17.5.05

O complot das multinacionais agro-alimentares

Vejo notícia de um colóquio sobre obesidade infantil. Entre nós, calcula-se que uma em cada três crianças tem excesso de peso. Uma das especialistas ouvidas profetiza que, por causa da obesidade, estas crianças vão ficar com problemas crónicos de que não se vão desprender. Vão morrer mais cedo do que as gerações antecedentes.

Com o habitual tom de quem gosta de surgir como profeta da desgraça, de braço dado com o papel de moralista de serviço, foram ouvidas três senhoras a dissertar sobre o mal e sobre o culpado. Aliás, mais do culpado do que do mal. O dedo ergue-se contra a comida que tanto atrai as crianças, o império do fast food, dos produtos alimentares fabricados pelas multinacionais do ramo e que, pelas avultadas somas gastas em publicidade, captam as preferências dos jovens alienados.

Uma das senhoras era Isabel do Carmo, apresentada como endocrinologista (mas também podia ser apresentada como figura condecorada pelo presidente da república no último 10 de Junho pelos incalculáveis serviços prestados à causa da liberdade…entre os quais ter pertencido às brigadas terroristas do PRP). Falou com pose de especialista, mas não resistiu à tentação de acusar os suspeitos do costume: da sua boca vieram palavras de censura contra os cereais que as crianças comem ao pequeno-almoço – carregados de açúcar, sentenciou – contra os McDonalds (com acentuação no “a” a seguir ao “n”), contra os Bolycao, etc. Depois ouviu-se testemunho de uma senhora sueca: que no seu país a publicidade aos produtos alimentares que carregam as criancinhas com matérias gordurosas traz sempre um aviso dos malefícios para a saúde das ditas cujas. A santa trindade ficou completa com as palavras avisadas da representante da DECO. Esta senhora também percorreu a via-sacra dos queixumes habituais: a culpa é da indústria alimentar, que apenas olha aos lucros e não mostra preocupação com os danos que os seus produtos causam nas crianças.

Estes moralistas de serviço causam-me espécie. Pela postura de superioridade que exibem, do alto do seus supostos conhecimentos. Aparecem como inestimáveis servidores do “interesse público” (essa coisa vaga…), denunciando energicamente as maquinações das empresas que querem meter o público em caixões antes do tempo. Temos que lhes agradecer: se não fossem eles, éramos corroídos por perversos hábitos de consumo. Teríamos a morte anunciada para mais cedo do que projectamos. As DECO e quejandos deviam ser reconhecidas como sagradas vacas indianas.

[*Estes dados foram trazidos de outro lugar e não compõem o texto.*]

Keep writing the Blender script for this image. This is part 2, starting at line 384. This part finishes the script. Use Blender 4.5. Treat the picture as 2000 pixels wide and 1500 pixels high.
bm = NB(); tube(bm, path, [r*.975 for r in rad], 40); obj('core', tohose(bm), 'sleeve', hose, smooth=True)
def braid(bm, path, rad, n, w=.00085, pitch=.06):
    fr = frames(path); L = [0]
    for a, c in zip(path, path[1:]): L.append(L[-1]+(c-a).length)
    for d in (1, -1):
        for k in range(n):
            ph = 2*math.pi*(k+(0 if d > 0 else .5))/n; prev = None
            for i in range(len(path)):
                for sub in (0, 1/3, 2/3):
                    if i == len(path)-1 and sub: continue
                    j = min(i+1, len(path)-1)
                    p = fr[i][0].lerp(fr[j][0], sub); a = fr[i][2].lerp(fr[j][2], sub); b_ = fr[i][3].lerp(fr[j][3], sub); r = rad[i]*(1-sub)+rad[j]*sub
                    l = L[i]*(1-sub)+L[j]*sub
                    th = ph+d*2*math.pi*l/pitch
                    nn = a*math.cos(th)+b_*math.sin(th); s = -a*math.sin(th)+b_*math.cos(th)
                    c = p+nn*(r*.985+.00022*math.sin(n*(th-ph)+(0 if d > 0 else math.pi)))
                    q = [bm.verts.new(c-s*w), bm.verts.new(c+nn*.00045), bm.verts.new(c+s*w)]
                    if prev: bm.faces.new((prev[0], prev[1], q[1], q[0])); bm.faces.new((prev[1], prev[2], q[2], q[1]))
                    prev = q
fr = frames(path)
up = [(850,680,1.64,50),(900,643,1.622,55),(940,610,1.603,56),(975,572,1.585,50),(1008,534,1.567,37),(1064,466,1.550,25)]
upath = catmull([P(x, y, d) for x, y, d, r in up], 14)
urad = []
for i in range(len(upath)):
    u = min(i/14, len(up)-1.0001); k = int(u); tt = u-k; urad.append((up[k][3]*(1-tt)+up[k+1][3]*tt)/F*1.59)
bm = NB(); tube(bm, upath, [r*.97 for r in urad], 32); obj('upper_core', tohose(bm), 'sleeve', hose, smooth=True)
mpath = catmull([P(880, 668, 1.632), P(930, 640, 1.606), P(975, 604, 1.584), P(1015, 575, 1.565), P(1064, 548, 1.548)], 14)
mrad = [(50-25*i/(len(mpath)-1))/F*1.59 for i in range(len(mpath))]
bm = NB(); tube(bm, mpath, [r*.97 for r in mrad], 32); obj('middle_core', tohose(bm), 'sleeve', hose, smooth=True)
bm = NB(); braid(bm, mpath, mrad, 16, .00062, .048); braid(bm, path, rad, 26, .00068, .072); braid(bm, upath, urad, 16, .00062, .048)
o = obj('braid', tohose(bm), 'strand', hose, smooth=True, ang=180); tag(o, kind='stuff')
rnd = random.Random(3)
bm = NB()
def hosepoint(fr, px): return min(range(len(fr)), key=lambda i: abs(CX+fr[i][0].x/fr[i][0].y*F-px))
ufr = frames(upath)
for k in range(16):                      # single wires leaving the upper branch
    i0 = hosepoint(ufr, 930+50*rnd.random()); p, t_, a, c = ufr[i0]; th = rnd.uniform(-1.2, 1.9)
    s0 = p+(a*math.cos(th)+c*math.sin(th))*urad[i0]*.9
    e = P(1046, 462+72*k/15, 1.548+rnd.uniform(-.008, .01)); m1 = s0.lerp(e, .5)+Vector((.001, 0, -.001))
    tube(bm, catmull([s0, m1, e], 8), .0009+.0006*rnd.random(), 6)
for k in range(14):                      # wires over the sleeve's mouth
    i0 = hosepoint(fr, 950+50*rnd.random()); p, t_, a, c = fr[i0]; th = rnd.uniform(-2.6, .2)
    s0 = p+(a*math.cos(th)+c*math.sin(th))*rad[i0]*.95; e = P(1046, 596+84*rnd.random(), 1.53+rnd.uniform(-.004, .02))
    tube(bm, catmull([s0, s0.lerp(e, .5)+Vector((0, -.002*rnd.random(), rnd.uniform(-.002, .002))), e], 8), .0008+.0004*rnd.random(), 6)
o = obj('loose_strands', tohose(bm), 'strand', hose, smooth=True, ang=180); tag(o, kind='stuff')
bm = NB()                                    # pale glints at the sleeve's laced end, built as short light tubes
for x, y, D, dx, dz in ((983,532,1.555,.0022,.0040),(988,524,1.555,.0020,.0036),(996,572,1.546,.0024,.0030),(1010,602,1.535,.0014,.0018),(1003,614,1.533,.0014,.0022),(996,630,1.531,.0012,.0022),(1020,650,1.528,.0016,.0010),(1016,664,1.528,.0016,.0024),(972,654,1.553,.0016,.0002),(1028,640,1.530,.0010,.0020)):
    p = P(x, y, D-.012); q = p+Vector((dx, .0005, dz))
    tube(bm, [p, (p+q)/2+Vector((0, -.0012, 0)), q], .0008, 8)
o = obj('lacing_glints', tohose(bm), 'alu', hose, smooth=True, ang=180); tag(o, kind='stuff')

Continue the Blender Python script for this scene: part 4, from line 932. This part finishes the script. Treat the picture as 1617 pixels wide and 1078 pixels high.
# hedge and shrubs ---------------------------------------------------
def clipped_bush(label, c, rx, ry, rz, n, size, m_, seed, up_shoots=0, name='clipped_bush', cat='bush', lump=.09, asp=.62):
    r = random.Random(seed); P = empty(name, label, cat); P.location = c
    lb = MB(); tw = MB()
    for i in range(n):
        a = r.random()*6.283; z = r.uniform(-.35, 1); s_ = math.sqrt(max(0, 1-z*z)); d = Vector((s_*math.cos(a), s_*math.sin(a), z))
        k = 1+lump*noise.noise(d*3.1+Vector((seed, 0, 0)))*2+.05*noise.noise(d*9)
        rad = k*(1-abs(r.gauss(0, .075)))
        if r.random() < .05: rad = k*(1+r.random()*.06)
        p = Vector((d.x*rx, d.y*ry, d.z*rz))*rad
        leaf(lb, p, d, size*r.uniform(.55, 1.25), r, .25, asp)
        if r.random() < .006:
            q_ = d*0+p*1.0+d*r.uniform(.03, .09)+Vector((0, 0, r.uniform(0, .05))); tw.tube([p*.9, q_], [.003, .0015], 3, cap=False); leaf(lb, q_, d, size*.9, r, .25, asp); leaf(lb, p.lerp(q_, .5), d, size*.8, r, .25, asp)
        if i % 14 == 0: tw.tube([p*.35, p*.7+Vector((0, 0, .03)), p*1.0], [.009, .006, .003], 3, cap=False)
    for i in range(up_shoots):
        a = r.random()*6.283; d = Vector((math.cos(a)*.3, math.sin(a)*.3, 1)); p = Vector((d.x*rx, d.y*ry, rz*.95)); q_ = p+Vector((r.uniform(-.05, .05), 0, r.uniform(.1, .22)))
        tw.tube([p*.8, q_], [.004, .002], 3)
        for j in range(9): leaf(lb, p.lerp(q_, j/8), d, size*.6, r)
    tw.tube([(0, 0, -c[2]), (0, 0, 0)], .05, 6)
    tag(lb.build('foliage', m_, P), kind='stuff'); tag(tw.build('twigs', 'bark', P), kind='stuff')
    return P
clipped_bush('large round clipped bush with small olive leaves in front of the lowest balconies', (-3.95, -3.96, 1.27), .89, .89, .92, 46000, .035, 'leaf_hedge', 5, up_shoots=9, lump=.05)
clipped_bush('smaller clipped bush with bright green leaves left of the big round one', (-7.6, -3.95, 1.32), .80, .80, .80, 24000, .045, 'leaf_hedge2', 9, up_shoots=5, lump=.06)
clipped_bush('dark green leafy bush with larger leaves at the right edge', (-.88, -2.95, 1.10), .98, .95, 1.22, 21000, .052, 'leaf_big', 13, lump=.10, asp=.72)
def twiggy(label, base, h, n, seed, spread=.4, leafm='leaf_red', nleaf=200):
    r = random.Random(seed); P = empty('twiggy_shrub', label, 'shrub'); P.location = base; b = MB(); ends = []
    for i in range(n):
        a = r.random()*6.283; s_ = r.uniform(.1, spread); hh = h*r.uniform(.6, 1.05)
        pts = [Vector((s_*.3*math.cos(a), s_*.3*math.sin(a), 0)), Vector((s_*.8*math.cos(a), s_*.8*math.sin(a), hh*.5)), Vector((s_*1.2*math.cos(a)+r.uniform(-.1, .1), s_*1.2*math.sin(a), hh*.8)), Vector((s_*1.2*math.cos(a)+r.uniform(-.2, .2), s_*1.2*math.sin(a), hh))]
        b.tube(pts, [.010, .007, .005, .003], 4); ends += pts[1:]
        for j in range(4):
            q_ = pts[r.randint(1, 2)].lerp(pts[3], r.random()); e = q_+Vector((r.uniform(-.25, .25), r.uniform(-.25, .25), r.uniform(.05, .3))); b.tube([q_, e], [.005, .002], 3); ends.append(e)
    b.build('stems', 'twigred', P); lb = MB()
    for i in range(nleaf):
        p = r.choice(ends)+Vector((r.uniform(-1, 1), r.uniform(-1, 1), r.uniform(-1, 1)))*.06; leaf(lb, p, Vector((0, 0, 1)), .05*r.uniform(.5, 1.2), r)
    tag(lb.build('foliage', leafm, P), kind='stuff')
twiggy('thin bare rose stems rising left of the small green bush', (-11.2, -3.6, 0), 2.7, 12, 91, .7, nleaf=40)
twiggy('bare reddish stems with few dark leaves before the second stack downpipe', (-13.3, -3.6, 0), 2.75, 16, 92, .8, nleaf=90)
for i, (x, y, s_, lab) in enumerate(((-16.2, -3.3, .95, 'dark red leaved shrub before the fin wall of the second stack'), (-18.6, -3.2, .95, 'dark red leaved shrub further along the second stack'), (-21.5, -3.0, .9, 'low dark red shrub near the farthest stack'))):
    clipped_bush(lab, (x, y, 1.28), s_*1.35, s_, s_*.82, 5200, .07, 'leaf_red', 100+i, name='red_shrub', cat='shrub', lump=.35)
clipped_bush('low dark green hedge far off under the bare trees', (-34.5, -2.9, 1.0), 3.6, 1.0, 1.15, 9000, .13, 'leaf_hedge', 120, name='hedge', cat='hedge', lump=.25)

Mas há o reverso da medalha. Os trejeitos inquisitoriais soam a intromissões desmesuradas na esfera de cada um. Talvez pensem que as criancinhas, por ausência de livre arbítrio, são os alvos preferenciais das malditas multinacionais agro-alimentares, por serem manipuláveis com facilidade. Esquecem-se que as criancinhas têm pais, eles sim os responsáveis pela educação dos filhos. Que se saiba, ninguém endossou procuração às DECO e quejandas para se substituírem aos pais na educação (alimentar) dos filhos. E, no entanto, os activistas do moralismo surgem de espada desembainhada contra os inconfessáveis interesses das diabólicas empresas que enxameiam o mercado com as porcarias que anunciam a morte precoce dos jovens de hoje. Como se quisessem ser os pais ausentes, ou ignorantes, que deixam as criancinhas comer aquelas porcarias.

Enquanto vivermos num mundo em que as opções individuais são desrespeitadas, porque entram em conflito com a verdade tida como necessariamente boa, o terreno fertiliza-se para organizações do género, para posturas impertinentes como as relatadas. E continuamos imersos num conto diabólico, em que as multinacionais são o inimigo a abater. Como se fosse verdade que elas elaboram géneros alimentícios que são uma espécie de veneno encapotado que há-de ceifar muitas vidas antes do tempo. É uma retórica cansativa: primeiro, os discursos do que se deve fazer para levar uma vida saudável, numa espécie de “fascismo higiénico” que nos cerca por todos os lados de forma asfixiante; segundo, a semântica do combate às empresas multinacionais, que preferem o lucro à vida saudável dos consumidores. Esquecendo-se que elas vivem da fidelização dos consumidores, e que não é de esperar que os hábitos de consumo se transmitam de geração em geração se a geração anterior for causticada pelos alimentos que acabou de ingerir.

É a lógica da quadratura do círculo no seu esplendor. Com adeptos em crescendo.